ブラック・タイガーの「オレの親父はレベル=反逆者だったんだぜ」――フミ斎藤のプロレス読本#158[新日本プロレス199X編03]
―[フミ斎藤のプロレス読本]―
199X年
ブラック・タイガー(エディ・ゲレロ)はあまり背が高くない。マスクをとって街を歩いていてもおよそプロレスラーという感じはしないし、ふつうのアメリカ人のなかにまぎれ込んだらむしろちいさいほうに入ってしまう。
だから、子どものころから知らない人とおしゃべりするときは胸をはってちょっとだけ背伸びをしてアイ・コンタクトする癖がついている。
エディの父親のゴリー・ゲレロは高名なルチャドールだった。メキシコの国民的英雄エル・サントのマスクをひきちぎって額から大流血させたこともあるし、“鉄人”レイ・メンドーサからチャンピオンベルトを奪いとったこともある大ルード(ヒール)。
フィニッシュ・ホールドとして愛用していたオリジナルの背面式バックブリーカーには“ゴリー・スペシャル”という名がつけられていた。現在でもメキシコにはこの技の使い手が多い。
父ゴリーのルードとしてのキャラクターは、一家のエスニック・バックグラウンドと深く関係していた。メキシコ系アメリカン、つまりアメリカ国籍のメキシカンは“チカノ”と総称される。

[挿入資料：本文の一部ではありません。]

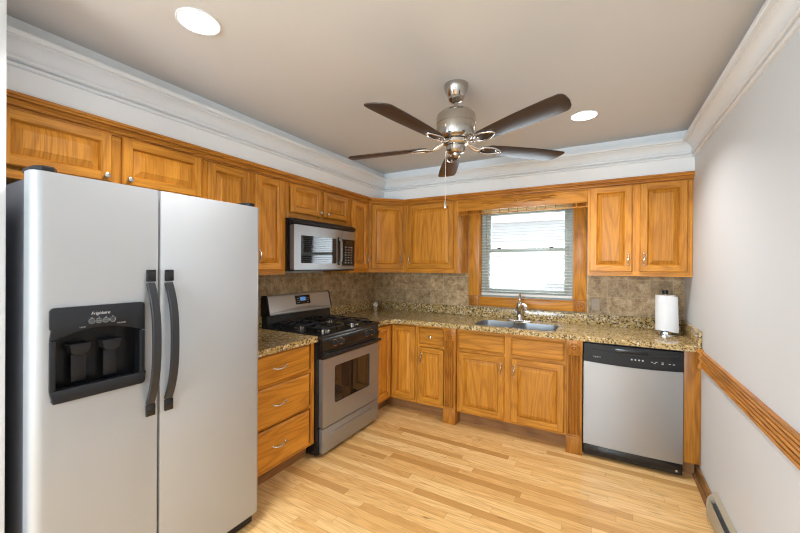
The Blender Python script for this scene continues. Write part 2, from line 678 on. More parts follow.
# soffit over the wall cabinets
w = MB()
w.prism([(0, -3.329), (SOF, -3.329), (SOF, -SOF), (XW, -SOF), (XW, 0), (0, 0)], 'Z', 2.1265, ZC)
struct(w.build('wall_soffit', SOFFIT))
# white crown moulding on soffit and right wall, a little below the ceiling
prof = [(0.0, 2.254), (0.012, 2.254), (0.017, 2.258), (0.017, 2.266), (0.012, 2.270), (0.007, 2.2705), (0.007, 2.275), (0.020, 2.2755), (0.027, 2.280), (0.027, 2.291),
        (0.020, 2.2955), (0.012, 2.296), (0.012, 2.300), (0.019, 2.312), (0.031, 2.330), (0.047, 2.344), (0.062, 2.350), (0.062, 2.3555),
        (0.080, 2.356), (0.084, 2.360), (0.084, 2.376), (0.0, 2.376)]
w = MB().sweep([(SOF, -3.329), (SOF, -SOF), (XW, -SOF), (XW, YF)], prof)
struct(w.build('trim_1', WHITE, smooth=22))

# chair rail on the right wall
prof = [(0.0, 0.779), (0.008, 0.779)]
for i in range(5):
    zc_ = 0.7885 + i * 0.0196
    prof += [(0.004, zc_ - .0094), (0.013, zc_ - .0066), (0.0165, zc_), (0.013, zc_ + .0066), (0.004, zc_ + .0094)]
prof += [(0.016, 0.880), (0.018, 0.883), (0.018, 0.889), (0.0, 0.889)]
w = MB().sweep([(XW, -0.668), (XW, YF)], prof)
w.prism([(XW - .030, .775), (XW, .775), (XW, .899), (XW - .034, .899), (XW - .038, .888), (XW - .022, .868), (XW - .030, .845), (XW - .020, .820), (XW - .030, .800)],
        'Y', -0.690, -0.655, bev=0.003)
struct(w.build('trim_2', TRIMY))
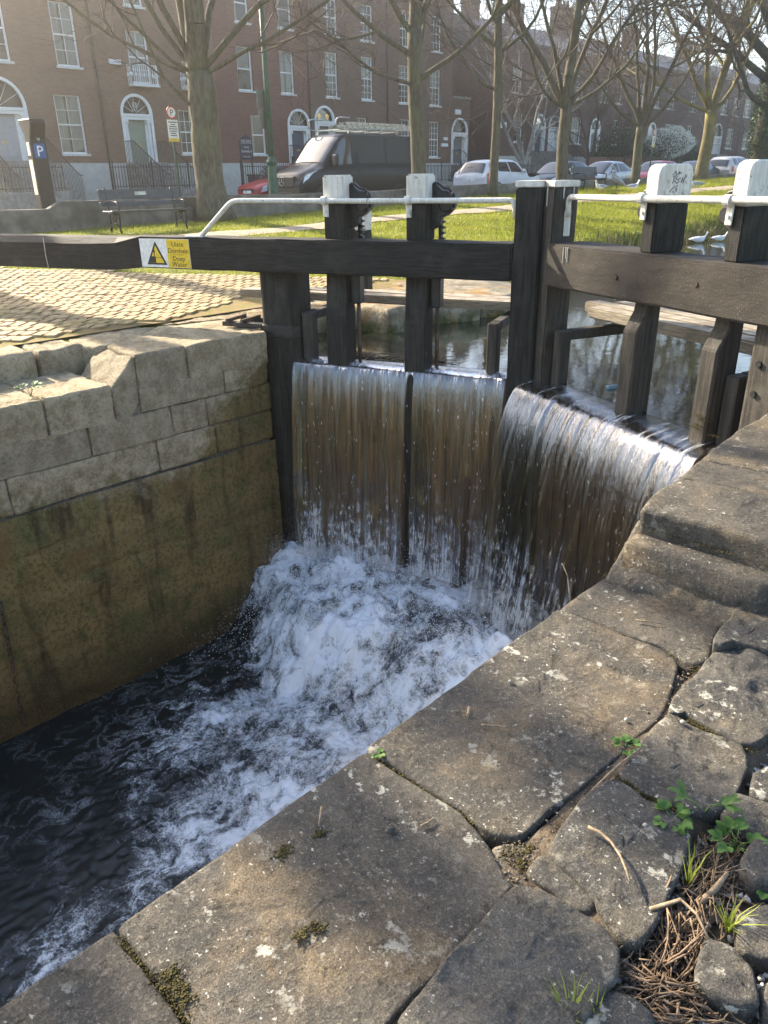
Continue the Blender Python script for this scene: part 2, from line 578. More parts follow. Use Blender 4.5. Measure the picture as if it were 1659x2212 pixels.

アメリカではマイノリティー(少数派)だし、メキシコへ行けばなんとなく疎まれる存在になってしまう。だから、ゴリーはみずからすすんで“レベルRebel(反逆者)”を演じた。
テキサス州エルパソ生まれのエディは、家のなかではスパニッシュを話し、外ではイングリッシュをしゃべりながら育った。エディにとってはどちらもネイティブ・ランゲージだし、隠さなければならないようななまりもない。
エルパソではだいたいの人たちがふたつの言語をあやつっている。スパニッシュが話せなかったらルーツを失ってしまう。
3人の兄たち、チャボとマンドーとヘクターはいずれも10代でプロレスラーになった。父ゴリーは、息子たちにルチャリブレとアメリカン・スタイルのふたつのレスリングを教えた。
チカノにはチカノのレスリングがある。しっかりとした技術を身につけていれば、アメリカでもメキシコでも自信をもって生きていける。
チャボは、父ゴリーにひけをとらないレベルだった。新日本プロレスのリングで手に入れたNWAインターナショナル・ジュニアヘビー級王座のチャンピオンベルトをそのまま全日本プロレスのリングに持ち込んで物議をかもしたことがあったし、1970年代後半には不況だったロサンゼルス・マットをたったひとりでヒスパニック・カラーに染め変えてしまった。